Die mitunter starken Differenzen der nationalen Klassifikationen in Berufe bzw. Berufsfelder oder Branchen verhindern eine tiefergehende Analyse. Einerseits ist dies auf eine unterschiedliche Zusammenfassung von Berufsfeldern zurückzuführen. So gibt es beispielsweise in Frankreich die Einteilung in „Handel und Management“, wohingegen in der Schweiz „Wirtschaft und Verwaltung“ eine Kategorie bilden. Andererseits liegen die Daten auf unterschiedlichen Aggregationsebenen vor, was keinen validen Vergleich hinsichtlich der Verteilung der Auszubildenden zulässt (z. B. in Deutschland auf Berufs(feld)ebene; in Österreich auf Branchenebene). Dementsprechend kann auch keine tiefergehende Aussage zu den Daten in Österreich getroffen werden, da hier fast die Hälfte der Auszubildenden im Wirtschaftszweig „Gewerbe und Handwerk“ zusammengefasst ist.

(Philipp Grollmann, Viktor Ulbrich, Frederik Hugo)

  • 355

    Dadurch ergeben sich im Vergleich zu den in Kapitel A7.1 ausgewiesenen Ausbildungsquoten Abweichungen aufgrund unterschiedlicher Bezugsgrößen im Nenner. Erwerbstätig ist nach ILO-Definition jede Person im erwerbsfähigen Alter, die in einem einwöchigen Berichtszeitraum mindestens eine Stunde lang gegen Entgelt oder im Rahmen einer selbstständigen oder mithelfenden Tätigkeit gearbeitet hat.

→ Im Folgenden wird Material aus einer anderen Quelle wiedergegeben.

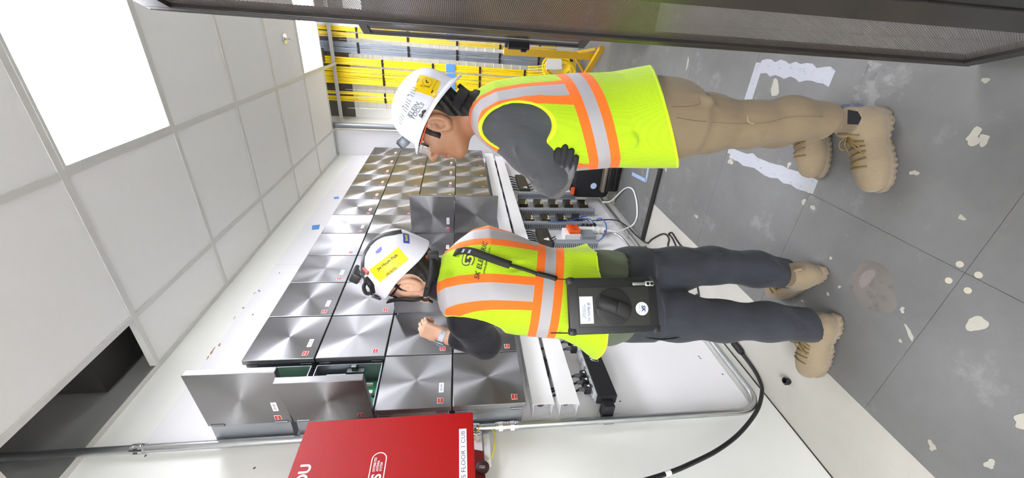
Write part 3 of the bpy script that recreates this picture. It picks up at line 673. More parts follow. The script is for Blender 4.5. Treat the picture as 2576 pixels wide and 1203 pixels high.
# ------------------------------------------------------------------ cables on the end wall
CYB = 4.96
steel_wire = mat('wire_mesh', '#e2e4e5', .4, .6)
wm = empty('wire_basket', (-.6, 5.03, 1.4), 'silver wire basket panel fixed to the end wall behind the cables', 'wire basket')
mb = MB()
for i in range(23): z = .28+i*.104; mb.cyl((-1.06, 5.02, z), (-.1, 5.02, z), .0036, 5)
o = kid(mb, 'cross_wires', steel_wire, wm); o['kind'] = 'stuff'
for x in np.linspace(-1.05, -.12, 10): kid(MB().cyl((x, 5.026, .25), (x, 5.026, 2.70), .003, 6), 'upright_wire', steel_wire, wm)
for x in (-.95, -.45): kid(MB().box((x-.015, 5.028, 2.6), (x+.015, YB-.002, 2.63)).box((x-.015, 5.028, .6), (x+.015, YB-.002, .63)), 'standoff', mat('black_bracket', '#2b2a2c', .5), wm)
grey_cable = mat('grey_cable', '#8c929c', .5, var=.12, vscale=40); yellow_pale = mat('yellow_pale', '#f0d24e', .45, var=.1, vscale=40); strap_m = mat('velcro', '#19181a', .8)
def bundle(x0, x1, ncab, r, m, zlo, lab, straps, shift, tape=None, rows=2):
    e = empty('cable_bundle', ((x0+x1)/2, CYB, zlo), lab, 'cable bundle', 'cable bundles on the end wall')
    R = random.Random(int(abs(x0)*1000)); mb = MB(); W_ = x1-x0
    for i in range(ncab):
        u = x0+W_*(i+.5)/ncab; ph, am = R.uniform(0, 6.28), R.uniform(.001, .004); row = R.choice(range(rows)); P = []
        z = 3.3
        while z > zlo-.01:
            sq = 1.0-.10*max(math.exp(-((z-s)/.05)**2) for s in straps)
            P.append(((u-(x0+x1)/2)*sq+(x0+x1)/2+am*math.sin(z*5+ph)-shift*(2.5-z), CYB-.004-row*r*1.5+.002*math.sin(z*7+ph), z)); z -= .11
        P.append((P[-1][0], P[-1][1], zlo))
        mb.tube(P, r, 6)
    kid(mb, 'cables', m, e, 'all')
    for s in straps:
        c = (x0+x1)/2-shift*(2.5-s); w2 = W_/2*.92+.003
        kid(MB().box((c-w2, CYB-.022-.002*rows, s-.011), (c+w2, CYB+.016, s+.011), .004), 'strap', strap_m, e)
    if tape:
        c = (x0+x1)/2-shift*(2.5-tape); kid(MB().box((c-W_/2-.006, CYB-.026, tape-.05), (c+W_/2+.006, CYB-.02, tape+.05), .002), 'blue_tape', blue_tape, e)
def xat(py): return at(930, py, CYB)[0]
S1 = [2.49, 1.96, 1.43, .95, .5]; S2 = [2.25, 1.70, 1.17, .65]; SH = .012
zt = at(1133, 100, CYB)[2]
bundle(xat(82), xat(70), 6, .0062, yellow_fibre, .30, 'bright yellow fibre bundle nearest the black rack doors', S1, SH, zt)
bundle(xat(98), xat(86), 9, .0045, yellow_pale, .30, 'pale yellow fibre bundle beside the grey cables', S1[:4], SH)
bundle(xat(122), xat(109), 9, .0048, grey_cable, .42, 'first grey cable bundle, on the side of the racks', S1, SH)
bundle(xat(136), xat(123.5), 9, .0048, grey_cable, .42, 'second grey cable bundle, on the side of the hard hats', S1, SH)
bundle(xat(166), xat(148), 8, .0062, yellow_fibre, .36, 'yellow fibre bundle just past the grey cables', S2, SH, zt)
bundle(xat(184), xat(172), 5, .0062, yellow_fibre, .36, 'narrow yellow fibre bundle in the middle of the end wall', S2, SH, zt)
bundle(xat(214), xat(186), 12, .0062, yellow_fibre, .36, 'widest yellow fibre bundle behind the white hard hat', S2, SH, zt)
bundle(xat(240.5), xat(233), 3, .006, yellow_fibre, .36, 'thin yellow fibre bundle, second nearest the grey pipe', S2, SH)
bundle(xat(257), xat(244), 5, .0058, yellow_fibre, .36, 'yellow fibre bundle nearest the grey pipe', S2, SH)
# white cloth-like sleeve at the top by the rack
mb = MB()
for i in range(9): mb.tube([(at(880, 52+i*1.8, 4.9)[0], 4.93, 3.2), (at(880, 52+i*1.8, 4.9)[0], 4.93, 2.3), (at(910, 54+i*1.8, 4.9)[0], 4.93, 2.24)], .005, 6)
tag(mb.build('white_cable_bundle', white_cable, None, 'all'), 'short white cable bundle high up beside the black rack door', 'cable bundle', 'cable bundles on the end wall')
# coil of slack fibre at the foot
co = empty('fibre_coil', (-.47, 4.72, .3), 'coil of slack yellow fibre cables hanging by the yellow bracket', 'cable coil')
R = random.Random(3)
for i in range(14):
    c = np.array([R.uniform(-.50, -.45), 4.74+R.uniform(-.03, .05), R.uniform(.27, .32)]); rx, rz = R.uniform(.085, .15), R.uniform(.12, .19); P = []
    tl = R.uniform(-.3, .3)
    for k_ in range(25):
        a = 2*PI*k_/24+R.uniform(-.03, .03); P.append(c+np.array([rx*math.cos(a)+tl*rz*math.sin(a)*.5, .03*math.sin(2*a+i), rz*math.sin(a)]))
    kid(MB().tube(P, .0062, 6, cap=False), 'loop', yellow_fibre, co, 'all')
for i in range(9):
    x0 = -.72+i*.03
    kid(MB().tube(spline([(x0, 4.92, .62), (x0+.02, 4.88, .48), (x0+.06, 4.82, .36), (-.52+i*.012, 4.77, .22), (-.44+i*.01, 4.74, .14)], 6), .0062, 6), 'slack', yellow_fibre, co, 'all')
kid(MB().box((-.385, 4.70, .16), (-.36, 4.80, .19), .004), 'tie', strap_m, co)
pt = MB().prism([(-.06, -.08), (.045, -.07), (.05, .09), (-.055, .10)], (at(1396, 160, 4.66)), (1, 0, .1), (-.1, 0, 1), .001).build('paper_sheet', white_label); tag(pt, 'blank grey-white paper sheet hanging below the grey cables', 'paper')
yb = empty('yellow_bracket', at(1500, 148, 4.42)*np.array([1, 1, 0]), 'yellow steel bracket frame standing at the foot of the cables', 'bracket')
ypaint = mat('yellow_paint', '#e0b020', .4, var=.05); b0 = at(1505, 150, 4.42); b1 = at(1268, 120, 4.42)
kid(MB().box((-.335, 4.42, .0), (-.265, 4.47, b1[2]), .003), 'post', ypaint, yb)
a, b = np.array([-.56, 4.70, 0.]), np.array([-.20, 4.19, 0.]); d = (b-a)/np.linalg.norm(b-a); n_ = np.array([-d[1], d[0], 0])
kid(MB().add([a+n_*.02, a-n_*.02, b-n_*.02, b+n_*.02]+[q+np.array([0, 0, .05]) for q in (a+n_*.02, a-n_*.02, b-n_*.02, b+n_*.02)], [(0, 1, 2, 3), (4, 5, 6, 7), (0, 1, 5, 4), (1, 2, 6, 5), (2, 3, 7, 6), (3, 0, 4, 7)]), 'foot', ypaint, yb)
kid(MB().tube([(-.30, 4.44, .22), (-.47, 4.62, .05)], .014, 4), 'brace', ypaint, yb); kid(MB().tube([(-.27, 4.44, .2), (-.22, 4.3, .05)], .014, 4), 'brace', ypaint, yb)
gp = MB().tube([(-1.125, 4.50, 3.4), (-1.125, 4.50, .0)], .029, 16).build('riser_pipe', mat('pipe_grey', '#8f9397', .4, .6), None, True); tag(gp, 'grey vertical riser pipe in front of the white chase', 'pipe')

# ------------------------------------------------------------------ black racks on the other side of the aisle
rack_black = mat('rack_black', '#1c1b1a', .35, .3); rack_edge = mat('rack_edge', '#5b5855', .4, .6)
def perf_mat():
    m = bpy.data.materials.new('perforated_steel'); m.use_nodes = True; t = NT(m); b = t.n['Principled BSDF']
    b.inputs['Base Color'].default_value = lin('#7d7772'); b.inputs['Metallic'].default_value = .5; b.inputs['Roughness'].default_value = .4
    q = t.sep(t.obj()); p = .0044; u = t.math('DIVIDE', q[1], p); v = t.math('DIVIDE', q[2], p*.866)
    row = t.math('FLOOR', v); par = t.math('MULTIPLY', t.math('MODULO', t.math('ABSOLUTE', row), 2.0), .5)
    fu = t.math('SUBTRACT', t.math('FRACT', t.math('ADD', t.math('ADD', u, par), 1000)), .5); fv = t.math('SUBTRACT', t.math('FRACT', v), .5)
    r = t.math('SQRT', t.math('ADD', t.math('MULTIPLY', fu, fu), t.math('MULTIPLY', t.math('MULTIPLY', fv, .866), t.math('MULTIPLY', fv, .866))))
    t.put(b.inputs['Alpha'], t.math('GREATER_THAN', r, .31)); MATS['perforated_steel'] = m; return m
perf = perf_mat()
def rack_door(hinge, width, z0, z1, ang, e, label=None, handle=False):
    """door in the local plane x=0, from the hinge along +y; opened by ang about z"""
    d = empty('door', (0, 0, 0)); bpy.data.objects.remove(d)
    fr = MB(); s = .022
    hs = .09 if width > .31 else s*1.7; fr.box((-.012, 0, z0), (.012, hs, z1), .002).box((-.012, width-s, z0), (.012, width, z1), .002).box((-.012, hs, z0), (.012, width-s, z0+.05)).box((-.012, hs, z1-.05), (.012, width-s, z1))
    f = fr.build('door', mat('rack_door_paint', '#3b3835', .35, .4), e); f.location = np.array(hinge)-np.array(e.location); f.rotation_euler = (0, 0, math.radians(ang))
    mb = MB(); mb.add([(-.003, hs, z0+.05), (-.003, width-s, z0+.05), (-.003, width-s, z1-.05), (-.003, hs, z1-.05)], [(0, 1, 2, 3)]); g = mb.build('perforated_panel', perf, f)
    if handle:
        g['label'] = 'perforated strip of the door'; MB().box((-.002, hs, z0+.05), (.006, width-.075, z1-.05)).build('solid_panel', rack_black, f)
    MB().box((-.0125, width-.003, z0), (.0125, width+.001, z1)).build('edge_trim', rack_edge, f)
    if handle: MB().box((-.06, width-.05, .93), (-.0125, width-.02, 1.08), .006).box((-.075, width-.045, .95), (-.06, width-.025, .99), .003).build('handle', chip_black, f)
    return f
rk = empty('server_rack', (.12, .74, 0), 'tall black server rack with a perforated door swung open into the aisle', 'server rack')
kid(MB().box((.075, .30, .02), (.10, .72, 2.25)).box((.10, .30, .02), (.9, .33, 2.25)).box((.10, .30, 2.22), (.9, 1.04, 2.25)).box((.88, .33, .02), (.9, 1.04, 2.22)).box((.10, .33, .02), (.88, 1.04, .05)), 'frame', rack_black, rk)
rack_door((.082, .735, 0), .322, .028, 2.05, 19.2, rk)
fr2 = empty('far_server_rack', (.3, 3.5, 0), 'far black server rack with its narrow perforated door ajar beside the yellow bracket', 'server rack')
kid(MB().box((-.092, 3.13, .0), (.7, 4.05, .52), .004), 'base_unit', rack_black, fr2)
kid(MB().box((-.02, 3.13, .52), (.7, 4.05, 2.05), .004), 'frame', rack_black, fr2)
lb2 = kid(MB().box((-.096, 3.125, .455), (-.03, 3.129, .50)).box((-.0925, 3.14, .33), (-.0925+.001, 3.3, .36)), 'white_label', white_label, fr2)
rack_door((-.03, 2.80, 0), .30, .53, 2.04, 23, fr2, handle=True)
kid(MB().box((-.185, 3.06, 1.0), (-.14, 3.10, 1.10), .006).cyl((-.165, 3.055, 1.05), (-.165, 3.03, 1.05), .02, 12), 'door_lock', chip_black, fr2)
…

Auch wer sich in einem formalen Arbeitsverhältnis befindet, das er im Berichtszeitraum nur vorübergehend nicht ausgeübt hat, gilt als erwerbstätig (vgl. Statistisches Bundesamt 2019).

  • 356

    Beispielsweise umfassen die Daten für Deutschland mitunter mögliche außerbetriebliche Ausbildungsverträge (z. B. an Ausbildungszentren) und fallen daher auch in die Statistik. Ähnliches ist auch für die anderen hier betrachteten Länder zu berücksichtigen. Eine Aufschlüsselung dieser Daten ist allerdings nicht Teil der Analyse.

  • 357

    Die Ausbildungsquote kann sogar sinken, wenn die Zahl der Erwerbstätigen stärker zunimmt als die Zahl der betrieblichen Ausbildungsverträge, da die Anzahl der Auszubildenden somit anteilsmäßig abnimmt.

  • 358

    Für die Schweiz und Frankreich wird der Zeitraum 2018/2019 bzw. 2018 bis 2019 betrachtet.